Copy every line of the listing that holds the string "lights".

Data block ::
++++
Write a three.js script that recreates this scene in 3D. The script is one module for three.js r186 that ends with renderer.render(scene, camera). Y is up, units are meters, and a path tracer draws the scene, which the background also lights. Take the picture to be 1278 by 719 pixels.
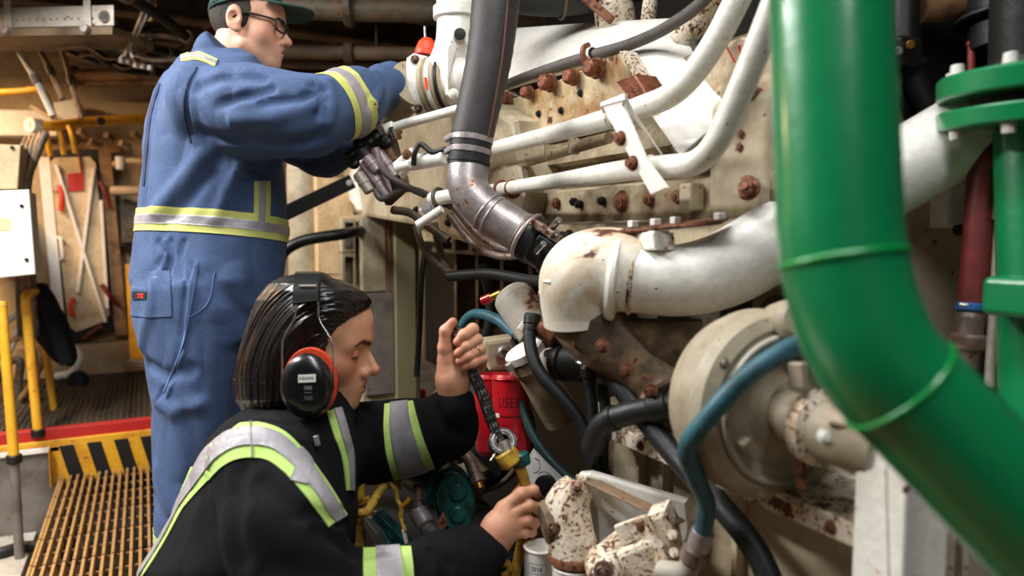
import * as THREE from 'three';
import { RoundedBoxGeometry } from 'three/addons/geometries/RoundedBoxGeometry.js';
import { mergeGeometries } from 'three/addons/utils/BufferGeometryUtils.js';
import { RectAreaLightUniformsLib } from 'three/addons/lights/RectAreaLightUniformsLib.js';

// ---------- camera, light, exposure ----------
const W = 1278, H = 719, F = 900;
const scene = new THREE.Scene();
scene.background = new THREE.Color(0x000000);
const camera = new THREE.PerspectiveCamera(2 * Math.atan(H / 2 / F) * 180 / Math.PI, W / H, 0.05, 30);
camera.rotation.order = 'YXZ';
camera.position.set(0, 0.95, 0);
camera.rotation.set(-4.42 * Math.PI / 180, -27.02 * Math.PI / 180, 0);
camera.focus = 1.5;
camera.userData.fStop = 2.4;
camera.updateMatrixWorld(true);
const renderer = new THREE.WebGLRenderer();
renderer.toneMapping = THREE.LinearToneMapping;
renderer.toneMappingExposure = 0.9;
renderer.shadowMap.enabled = true;
RectAreaLightUniformsLib.init();
// ship's lamps, the first one added as fill: [name label, x, y, z, length, width, intensity, colour, turn]
const LAMPS = [
  ['unseen white ceiling fitting added as fill light over the near end of the engine, behind the photographer', 0.1, 2.2, 0.4, 1.2, 0.22, 21, 0xf6f8ff, 0],  // unseen lamp, added to brighten the parts at the right
  ['white fluorescent ceiling fitting above the man in blue, over the left side', -0.95, 2.2, -2.0, 1.3, 0.22, 140, 0xfaf9f6, 0],
  ['white fluorescent ceiling fitting above the middle of the engine', 0.3, 2.2, -0.75, 1.2, 0.2, 27, 0xfaf9f6, 0],
  ['warm ceiling fitting over the raised platform by the steel door', -1.0, 1.8, -3.75, 0.7, 0.2, 80, 0xffd2a0, 0],
];

// ---------- measuring ----------
const V = (x, y, z) => new THREE.Vector3(x, y, z);
const ray = (px, py) => V((px - W / 2) / F, -(py - H / 2) / F, -1).transformDirection(camera.matrixWorld);
const P = (px, py, d) => V((px - W / 2) / F * d, -(py - H / 2) / F * d, -d).applyMatrix4(camera.matrixWorld);
const camR = V(1, 0, 0).transformDirection(camera.matrixWorld), camU = V(0, 1, 0).transformDirection(camera.matrixWorld), camB = V(0, 0, 1).transformDirection(camera.matrixWorld);
const C0 = camera.position.clone();
const hitAxis = (px, py, ax, v) => { const r = ray(px, py); return C0.clone().addScaledVector(r, (v - C0[ax]) / r[ax]); };
const EX = 0.67;                                   // plane of the engine's side
const E = (px, py, off = 0) => hitAxis(px, py, 'x', EX + off);
const atY = (px, py, y) => hitAxis(px, py, 'y', y);
const atZ = (px, py, z) => hitAxis(px, py, 'z', z);
const pathE = (a) => a.map(([x, y, o]) => E(x, y, o || 0));
const pathP = (a, d) => a.map(([x, y, e]) => P(x, y, e ?? d));

// ---------- random and noise ----------
function rng(seed) { let s = seed >>> 0; return () => { s = s + 0x6D2B79F5 | 0; let t = Math.imul(s ^ s >>> 15, 1 | s); t = t + Math.imul(t ^ t >>> 7, 61 | t) ^ t; return ((t ^ t >>> 14) >>> 0) / 4294967296; }; }
const hash = (x, y, z) => { let h = Math.imul(x, 374761393) + Math.imul(y, 668265263) + Math.imul(z, 1274126177) | 0; h = Math.imul(h ^ h >>> 13, 1274126177); return ((h ^ h >>> 16) >>> 0) / 4294967296; };
const sm = (t) => t * t * (3 - 2 * t), mix = (a, b, t) => a + (b - a) * t, clamp = (x, a = 0, b = 1) => x < a ? a : x > b ? b : x;
const step = (a, b, x) => sm(clamp((x - a) / (b - a)));
function noise3(x, y, z) {
  const i = Math.floor(x), j = Math.floor(y), k = Math.floor(z), u = sm(x - i), v = sm(y - j), w = sm(z - k);
  return mix(mix(mix(hash(i, j, k), hash(i + 1, j, k), u), mix(hash(i, j + 1, k), hash(i + 1, j + 1, k), u), v),
    mix(mix(hash(i, j, k + 1), hash(i + 1, j, k + 1), u), mix(hash(i, j + 1, k + 1), hash(i + 1, j + 1, k + 1), u), v), w);
}
const fbm3 = (x, y, z, o = 4) => { let s = 0, a = 0.5, t = 0; for (let i = 0; i < o; i++) { s += a * noise3(x, y, z); t += a; a *= 0.5; x *= 2.03; y *= 2.03; z *= 2.03; } return s / t; };
function tnoise(x, y, per, seed) {                   // tiles with period per
  const i = Math.floor(x), j = Math.floor(y), u = sm(x - i), v = sm(y - j), m = (n) => ((n % per) + per) % per;
  return mix(mix(hash(m(i), m(j), seed), hash(m(i + 1), m(j), seed), u), mix(hash(m(i), m(j + 1), seed), hash(m(i + 1), m(j + 1), seed), u), v);
}
function tfbm(u, v, per, seed, o = 5) { let s = 0, a = 0.5, t = 0; for (let k = 0; k < o; k++) { s += a * tnoise(u * per, v * per, per, seed + k); t += a; a *= 0.55; per *= 2; } return s / t; }

// ---------- textures ----------
function dataTex(n, fn, srgb = true, m = n) {
  const d = new Uint8Array(n * m * 4);
  for (let y = 0; y < m; y++) for (let x = 0; x < n; x++) { const c = fn(x / n, y / m, x, y), i = (y * n + x) * 4; d[i] = clamp(c[0], 0, 255); d[i + 1] = clamp(c[1], 0, 255); d[i + 2] = clamp(c[2], 0, 255); d[i + 3] = 255; }
  const t = new THREE.DataTexture(d, n, m); t.magFilter = t.minFilter = THREE.LinearFilter; t.wrapS = t.wrapT = THREE.RepeatWrapping;
  if (srgb) t.colorSpace = THREE.SRGBColorSpace; t.needsUpdate = true; return t;
}
const mixc = (a, b, t) => [mix(a[0], b[0], t), mix(a[1], b[1], t), mix(a[2], b[2], t)];
const rep = (t, m) => { const c = t.clone(); c.repeat.set(1 / m, 1 / m); c.needsUpdate = true; return c; };
// paint with grime, chips and rust: base colour, grime colour, amount of each
function paintTex(base, grime, rustAmt, grimeAmt, seed, chips = 1, n = 512) {
  const map = dataTex(n, (u, v) => {
    const g = tfbm(u, v, 4, seed), g2 = tfbm(u, v, 16, seed + 9, 4), f = tfbm(u, v, 64, seed + 20, 2);
    let c = mixc(base, grime, clamp((step(0.42, 0.75, g) * 0.7 + (g2 - 0.45) * 0.9) * grimeAmt));
    c = c.map((k) => k * (0.95 + 0.1 * f));
    const r = tfbm(u, v, 6, seed + 31), r2 = tfbm(u, v, 24, seed + 44, 4);
    const th = 0.86 - rustAmt * 0.42, e = r * 0.55 + r2 * 0.45;
    const halo = step(th - 0.09, th + 0.02, e), core = step(th, th + 0.035, e);
    c = mixc(c, [150, 92, 52], halo * 0.55); c = mixc(c, mixc([96, 46, 26], [58, 34, 24], f), core);
    const s = tfbm(u, v, 40, seed + 60, 2); { const q = 0.93 - 0.06 * chips; if (s > q) c = mixc(c, [84, 48, 32], step(q, q + 0.04, s) * 0.9); }
    return c;
  });
  return map;
}
const speckTex = (base, seed, amt) => dataTex(512, (u, v) => {
  const g = tfbm(u, v, 4, seed), s = tfbm(u, v, 10, seed + 5), f = tfbm(u, v, 48, seed + 11, 3), h = tfbm(u, v, 96, seed + 17, 2);
  let c = mixc(base, [190, 160, 124], step(0.4, 0.7, s) * 0.6); c = mixc(c, [150, 104, 66], step(0.5, 0.8, g * 0.5 + s * 0.5) * 0.8);
  const k = step(0.62 - amt, 0.7 - amt, f * 0.6 + s * 0.25 + g * 0.25 - 0.04); c = mixc(c, mixc([112, 64, 36], [62, 38, 26], h), k);
  return c.map((q) => q * (0.92 + 0.16 * h));
});
const bumpTex = (per, seed, o = 5) => dataTex(256, (u, v) => { const g = tfbm(u, v, per, seed, o) * 255; return [g, g, g]; }, false);
const BUMP = bumpTex(16, 5), BUMPC = bumpTex(8, 9, 6);
const M = {};
const std = (o) => new THREE.MeshStandardMaterial(o), phys = (o) => new THREE.MeshPhysicalMaterial(o);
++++
Solution ::
Write a three.js script that recreates this scene in 3D. The script is one module for three.js r186 that ends with renderer.render(scene, camera). Y is up, units are meters, and a path tracer draws the scene, which the background also lights. Take the picture to be 1278 by 719 pixels.
import { RectAreaLightUniformsLib } from 'three/addons/lights/RectAreaLightUniformsLib.js';